Pamukkale Üniversitesi Fen Edebiyat Fakültesi Türk Dili ve Edebiyatı Bölümü Öğretim Üyesi ve Türk Ocağı Denizli Şube Başkanı Prof.Dr. Turgut Tok, Buldan ve yöresinin Malazgirt Savaşı’ndan önce 1070 yılında Türklerin eline geçtiğini vurgulayarak, “Bu geçici bir dönem oldu. Denizli, Buldan ve yöresi 1206-1207 yıllarında tamamı ile Selçuklu egemenliğine girdi. Osmanlı Devleti İdari örgütlenmesinde Buldan ve çevresi Lazıkıye kazasına dâhildir. Bugünkü Buldan sınırlarını oluşturan bölgenin bir bölümü Aydos nahiyesine, bir bölümü ise Kaş Yenice nahiyesine bağlıdır. Tarihi kayıtlardan elde edilen veriler, Buldan’da üretimin, ticaretin güçlü bir geleneğe sahip olduğunu göstermektedir. Özellikle ‘dokuma, çuhacılık ve dikicilik’ meslekleri öne çıkmaktadır. Bu üretim biçimi beraberinde esnaf örgütlenmesini oluşturan ‘ahilik’ yapılanmasını getirmiştir. Buldan Direbolu (Yenicekent)’da beş ahi zaviyesinin adı kaynaklarda geçmektedir” dedi.

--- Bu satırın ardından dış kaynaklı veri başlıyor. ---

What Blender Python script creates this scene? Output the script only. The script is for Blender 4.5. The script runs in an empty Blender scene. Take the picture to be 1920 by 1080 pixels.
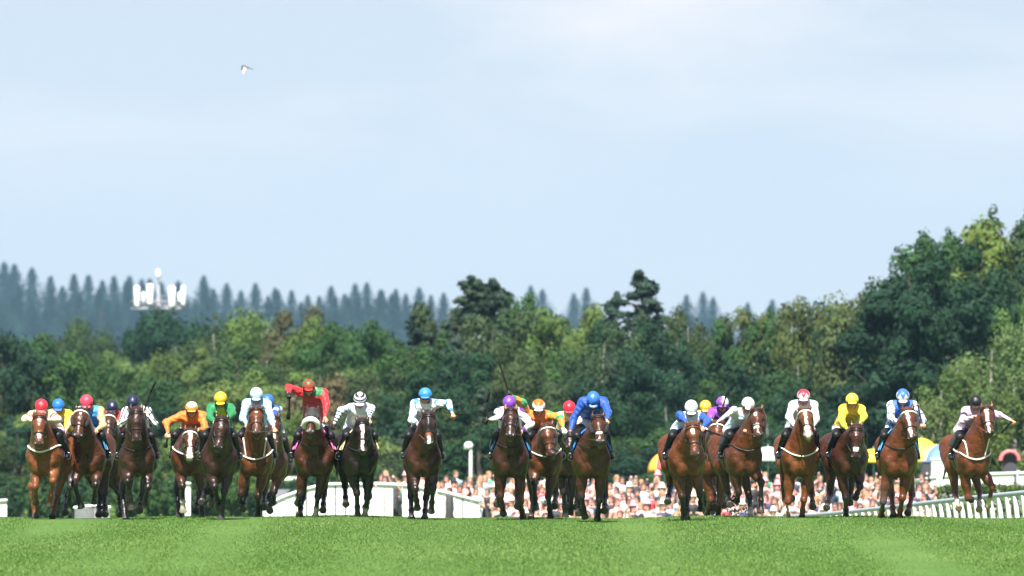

Yenicekentteki Selçuklu mimari özellikleri taşıyan türbenin, Buldan ve yöresindeki hatta Denizlideki en eski, Türklere ait mimari eserlerden biri olduğunu dikkat çeken Prof.Dr. Tok, açıklamasına şöyle devam etti:
“Türbe’nin bölgeyi fetheden Selçuklu komutanlarından birine ait olduğu, etrafında âlimlerin, müderrislerin, ahilerin mezarlarının bulunduğu halk arasında anlatılmaktadır. Türbenin iç duvar sıvalarının altında birçok sembol ve tamga bulunmaktadır. Bu yönüyle de yapı dikkat çekicidir. Yenicekent’te Emir Sultan Türbesi olarak da adlandırılan mimari yapının çevresinde, Buldan Belediyesi tarafından, Belediye Başkanı Mustafa Şevik’in gayretleriyle ve Denizli Müze Müdürlüğü kontrollüğünde başlatılan kazı çalışmaları sürmektedir. Böyle bir eserin korunması ve geleceğe aktarılması oldukça önemlidir. Emeği geçen herkesi kutluyoruz.”